Senator Kennelly - Were we not in Korea as part of the United Nations force?


Senator PALTRIDGE - We were, and the fact that we were in Korea as a member nation of the United Nations, fighting a war approved by the United Nations, if " approved " is the word to apply to that situation, may well be a reason why all of us might have taken a more formal view of the matter and declared war. But this was not done. None of the situations to which I have referred was described as a time of emergency or a time of war for the simple reason that it is recognised that all of the situations which we have faced in recent years are part and parcel of the new disruptive technique that has been indulged in in a number of places around the globe.

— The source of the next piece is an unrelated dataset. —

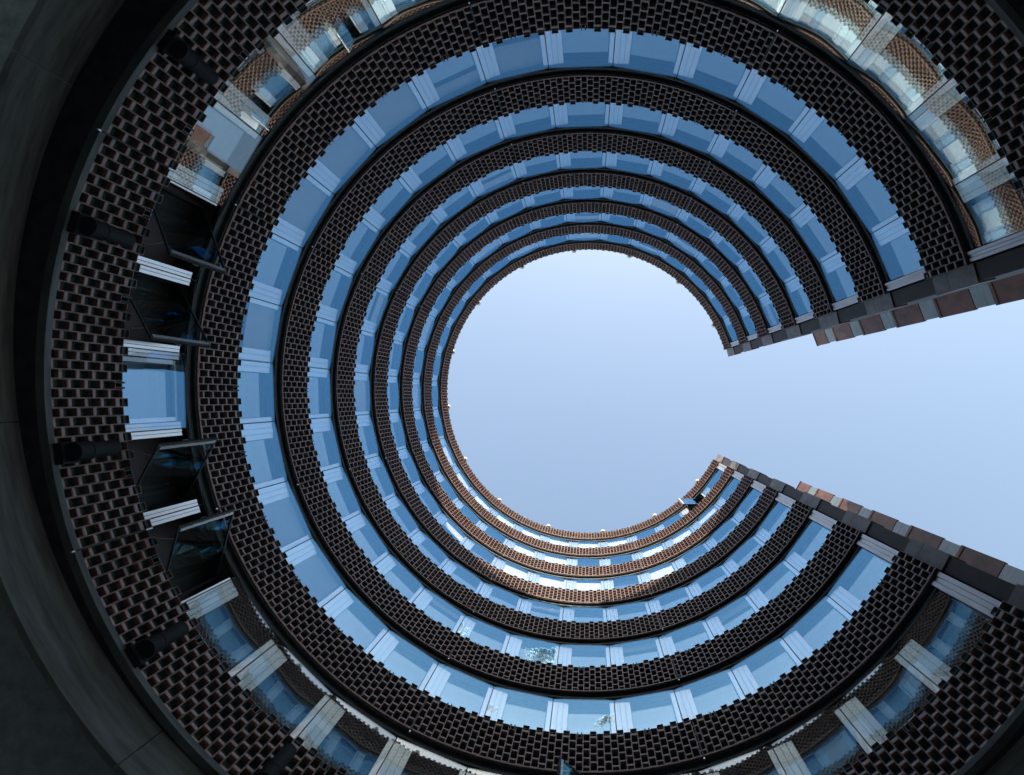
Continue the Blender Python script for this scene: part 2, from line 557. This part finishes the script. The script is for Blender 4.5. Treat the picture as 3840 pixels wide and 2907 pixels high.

For that reason the present situation in South Vietnam is not a time of war.

I feel that my friend's apprehension about this matter stems from the fact that the Government may declare this to be a time of war. If that is to be the case - if it is to be declared a time of war - it will be done by proclamation and within 10 days of that proclamation being issued the whole situation will be discussed by the Parliament and will continue to be discussed by it.


Senator Cormack - It is a fundamental reserved right of the Parliament.


Senator PALTRIDGE - It is, and if we are not engaged in an active war but if a state of defence emergency is said to exist, then on the issue of a proclamation the Parliament will assemble and the behaviour of the Government will come under close and continuing scrutiny.

I have dealt with the two matters raised in the second reading debate which I felt needed some comment. Again I express my gratitude to my two colleagues who made what I considered to be very informative contributions to a most important subject.

Question put -

That the Bill be now read a second time.